_Data block_
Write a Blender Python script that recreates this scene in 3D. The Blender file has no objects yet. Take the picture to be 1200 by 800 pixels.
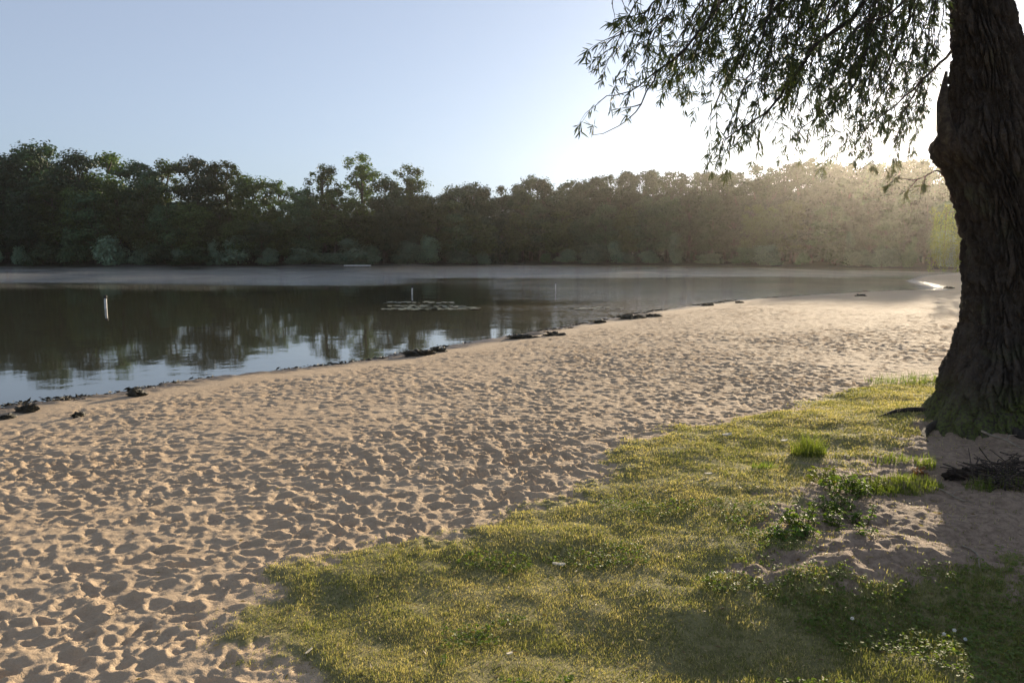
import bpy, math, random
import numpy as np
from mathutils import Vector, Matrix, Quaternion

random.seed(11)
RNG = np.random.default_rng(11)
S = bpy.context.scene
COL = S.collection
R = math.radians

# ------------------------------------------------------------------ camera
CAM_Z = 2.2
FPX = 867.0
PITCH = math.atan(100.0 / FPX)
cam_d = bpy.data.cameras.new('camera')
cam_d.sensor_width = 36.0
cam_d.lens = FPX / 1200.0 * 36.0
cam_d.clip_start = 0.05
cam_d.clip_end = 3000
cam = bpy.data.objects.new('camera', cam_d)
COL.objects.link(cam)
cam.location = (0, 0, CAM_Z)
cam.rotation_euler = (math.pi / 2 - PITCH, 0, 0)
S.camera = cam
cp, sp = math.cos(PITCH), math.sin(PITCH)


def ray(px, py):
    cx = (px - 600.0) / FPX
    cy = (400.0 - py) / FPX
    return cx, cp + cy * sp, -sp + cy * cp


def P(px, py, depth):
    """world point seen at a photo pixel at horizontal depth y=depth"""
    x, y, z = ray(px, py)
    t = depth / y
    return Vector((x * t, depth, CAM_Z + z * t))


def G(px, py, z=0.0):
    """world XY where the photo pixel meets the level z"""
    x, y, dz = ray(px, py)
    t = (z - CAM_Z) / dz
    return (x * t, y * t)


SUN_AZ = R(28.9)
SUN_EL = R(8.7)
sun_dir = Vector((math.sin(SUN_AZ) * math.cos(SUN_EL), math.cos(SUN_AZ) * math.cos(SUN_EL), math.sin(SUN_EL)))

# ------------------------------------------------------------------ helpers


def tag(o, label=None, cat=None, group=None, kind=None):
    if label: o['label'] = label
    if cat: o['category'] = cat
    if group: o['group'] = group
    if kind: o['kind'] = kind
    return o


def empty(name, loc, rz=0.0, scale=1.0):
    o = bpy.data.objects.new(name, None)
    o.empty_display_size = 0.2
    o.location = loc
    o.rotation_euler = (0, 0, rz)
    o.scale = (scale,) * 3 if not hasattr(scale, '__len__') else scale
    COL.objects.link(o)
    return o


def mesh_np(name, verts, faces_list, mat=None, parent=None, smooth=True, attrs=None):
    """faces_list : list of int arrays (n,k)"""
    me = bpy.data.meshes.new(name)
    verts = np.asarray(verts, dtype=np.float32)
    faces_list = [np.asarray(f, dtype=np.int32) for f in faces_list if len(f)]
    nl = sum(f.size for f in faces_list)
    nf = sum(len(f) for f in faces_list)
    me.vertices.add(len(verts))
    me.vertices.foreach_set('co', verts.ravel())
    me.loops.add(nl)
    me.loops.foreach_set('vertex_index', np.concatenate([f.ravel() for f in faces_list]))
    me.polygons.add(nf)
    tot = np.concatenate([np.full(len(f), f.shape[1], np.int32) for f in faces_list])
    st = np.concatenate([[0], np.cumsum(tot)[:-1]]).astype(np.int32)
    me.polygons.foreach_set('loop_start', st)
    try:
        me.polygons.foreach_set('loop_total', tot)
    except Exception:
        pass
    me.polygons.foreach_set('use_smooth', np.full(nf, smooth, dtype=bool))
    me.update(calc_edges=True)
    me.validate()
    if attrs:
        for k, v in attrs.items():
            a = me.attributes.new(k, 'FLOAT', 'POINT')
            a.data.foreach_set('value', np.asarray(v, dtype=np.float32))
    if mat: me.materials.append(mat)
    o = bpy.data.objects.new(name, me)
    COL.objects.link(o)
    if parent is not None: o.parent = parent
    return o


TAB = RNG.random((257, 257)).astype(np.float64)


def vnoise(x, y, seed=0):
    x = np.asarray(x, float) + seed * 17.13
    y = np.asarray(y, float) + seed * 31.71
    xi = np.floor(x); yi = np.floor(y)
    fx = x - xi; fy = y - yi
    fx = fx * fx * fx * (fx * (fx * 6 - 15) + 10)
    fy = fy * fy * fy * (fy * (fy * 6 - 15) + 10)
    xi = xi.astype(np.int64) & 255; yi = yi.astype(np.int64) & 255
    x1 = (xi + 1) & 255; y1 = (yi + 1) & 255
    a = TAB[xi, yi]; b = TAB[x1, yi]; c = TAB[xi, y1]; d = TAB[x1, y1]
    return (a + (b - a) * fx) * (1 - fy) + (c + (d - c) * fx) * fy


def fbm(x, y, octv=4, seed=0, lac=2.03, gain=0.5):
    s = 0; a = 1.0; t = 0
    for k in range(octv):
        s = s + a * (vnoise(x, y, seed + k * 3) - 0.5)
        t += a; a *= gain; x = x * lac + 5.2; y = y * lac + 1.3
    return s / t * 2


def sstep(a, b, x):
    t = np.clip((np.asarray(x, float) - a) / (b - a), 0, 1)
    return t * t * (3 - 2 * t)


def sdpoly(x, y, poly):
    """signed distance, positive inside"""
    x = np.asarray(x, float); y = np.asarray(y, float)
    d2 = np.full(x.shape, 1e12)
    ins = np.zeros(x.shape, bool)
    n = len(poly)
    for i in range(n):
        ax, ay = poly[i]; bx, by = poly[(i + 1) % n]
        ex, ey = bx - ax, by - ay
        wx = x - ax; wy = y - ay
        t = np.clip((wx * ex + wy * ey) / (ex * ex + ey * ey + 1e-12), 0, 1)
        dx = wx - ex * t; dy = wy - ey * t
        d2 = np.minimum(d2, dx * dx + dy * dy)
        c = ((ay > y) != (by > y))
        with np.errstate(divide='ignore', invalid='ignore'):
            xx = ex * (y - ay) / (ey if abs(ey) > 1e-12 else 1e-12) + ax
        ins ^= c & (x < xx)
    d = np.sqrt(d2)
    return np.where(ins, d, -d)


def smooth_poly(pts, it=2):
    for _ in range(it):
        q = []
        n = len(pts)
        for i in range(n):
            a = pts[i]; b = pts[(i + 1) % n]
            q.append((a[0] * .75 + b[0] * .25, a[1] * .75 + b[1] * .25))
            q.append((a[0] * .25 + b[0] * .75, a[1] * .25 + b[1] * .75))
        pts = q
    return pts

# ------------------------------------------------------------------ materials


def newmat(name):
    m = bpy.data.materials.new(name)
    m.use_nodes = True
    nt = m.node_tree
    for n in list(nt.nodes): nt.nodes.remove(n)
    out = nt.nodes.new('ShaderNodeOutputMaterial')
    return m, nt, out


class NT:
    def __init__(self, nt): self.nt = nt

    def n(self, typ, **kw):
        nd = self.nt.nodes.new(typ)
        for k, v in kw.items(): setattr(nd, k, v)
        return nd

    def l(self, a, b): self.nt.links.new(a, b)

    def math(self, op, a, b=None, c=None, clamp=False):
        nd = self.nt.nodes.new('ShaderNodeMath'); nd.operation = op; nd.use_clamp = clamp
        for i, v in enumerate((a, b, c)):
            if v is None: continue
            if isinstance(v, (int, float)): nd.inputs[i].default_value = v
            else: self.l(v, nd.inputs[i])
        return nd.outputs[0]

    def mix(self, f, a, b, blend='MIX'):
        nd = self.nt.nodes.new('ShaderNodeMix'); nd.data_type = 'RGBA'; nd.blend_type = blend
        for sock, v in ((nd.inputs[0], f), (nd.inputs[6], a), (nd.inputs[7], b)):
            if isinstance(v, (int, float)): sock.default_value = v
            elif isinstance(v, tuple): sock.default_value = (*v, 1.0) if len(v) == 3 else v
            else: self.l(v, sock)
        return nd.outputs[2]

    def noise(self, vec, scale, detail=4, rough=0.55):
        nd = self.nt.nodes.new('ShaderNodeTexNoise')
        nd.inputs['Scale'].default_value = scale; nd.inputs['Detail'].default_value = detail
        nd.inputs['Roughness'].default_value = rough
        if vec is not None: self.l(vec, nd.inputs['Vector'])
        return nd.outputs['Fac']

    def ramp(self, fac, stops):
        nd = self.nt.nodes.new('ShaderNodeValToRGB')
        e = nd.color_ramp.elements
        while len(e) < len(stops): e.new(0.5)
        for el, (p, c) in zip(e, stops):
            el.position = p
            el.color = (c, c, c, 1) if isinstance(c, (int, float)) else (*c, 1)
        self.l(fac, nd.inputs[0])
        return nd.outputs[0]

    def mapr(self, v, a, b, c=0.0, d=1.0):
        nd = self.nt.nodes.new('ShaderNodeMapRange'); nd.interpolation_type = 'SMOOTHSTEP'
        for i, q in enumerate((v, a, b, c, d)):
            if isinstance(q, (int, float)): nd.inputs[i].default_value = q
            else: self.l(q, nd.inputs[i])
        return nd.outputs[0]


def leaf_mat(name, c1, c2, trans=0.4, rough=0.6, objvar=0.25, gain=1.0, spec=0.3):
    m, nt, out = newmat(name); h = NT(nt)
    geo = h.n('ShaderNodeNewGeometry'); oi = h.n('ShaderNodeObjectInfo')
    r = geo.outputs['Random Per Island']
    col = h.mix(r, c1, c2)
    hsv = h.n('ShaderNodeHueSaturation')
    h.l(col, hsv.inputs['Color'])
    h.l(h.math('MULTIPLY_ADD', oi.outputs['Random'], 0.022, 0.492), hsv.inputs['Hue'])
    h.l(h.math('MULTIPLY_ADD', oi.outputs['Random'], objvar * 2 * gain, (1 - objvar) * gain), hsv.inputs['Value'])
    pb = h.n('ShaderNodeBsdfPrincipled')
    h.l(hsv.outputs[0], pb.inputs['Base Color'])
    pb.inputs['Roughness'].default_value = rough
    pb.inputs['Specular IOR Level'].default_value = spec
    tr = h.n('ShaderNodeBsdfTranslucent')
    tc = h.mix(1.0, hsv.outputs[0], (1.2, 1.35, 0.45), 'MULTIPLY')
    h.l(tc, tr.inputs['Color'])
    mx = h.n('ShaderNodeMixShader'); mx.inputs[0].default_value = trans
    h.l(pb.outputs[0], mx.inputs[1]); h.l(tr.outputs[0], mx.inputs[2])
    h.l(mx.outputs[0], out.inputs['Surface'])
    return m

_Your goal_
Leave out the pictures, then repeat the listing above exactly from its first line to the line with "cp, sp = math.cos(PITCH), math.sin(PITCH)", inclusive.

_Answer to the problem_
Write a Blender Python script that recreates this scene in 3D. The Blender file has no objects yet. Take the picture to be 1200 by 800 pixels.
import bpy, math, random
import numpy as np
from mathutils import Vector, Matrix, Quaternion

random.seed(11)
RNG = np.random.default_rng(11)
S = bpy.context.scene
COL = S.collection
R = math.radians

# ------------------------------------------------------------------ camera
CAM_Z = 2.2
FPX = 867.0
PITCH = math.atan(100.0 / FPX)
cam_d = bpy.data.cameras.new('camera')
cam_d.sensor_width = 36.0
cam_d.lens = FPX / 1200.0 * 36.0
cam_d.clip_start = 0.05
cam_d.clip_end = 3000
cam = bpy.data.objects.new('camera', cam_d)
COL.objects.link(cam)
cam.location = (0, 0, CAM_Z)
cam.rotation_euler = (math.pi / 2 - PITCH, 0, 0)
S.camera = cam
cp, sp = math.cos(PITCH), math.sin(PITCH)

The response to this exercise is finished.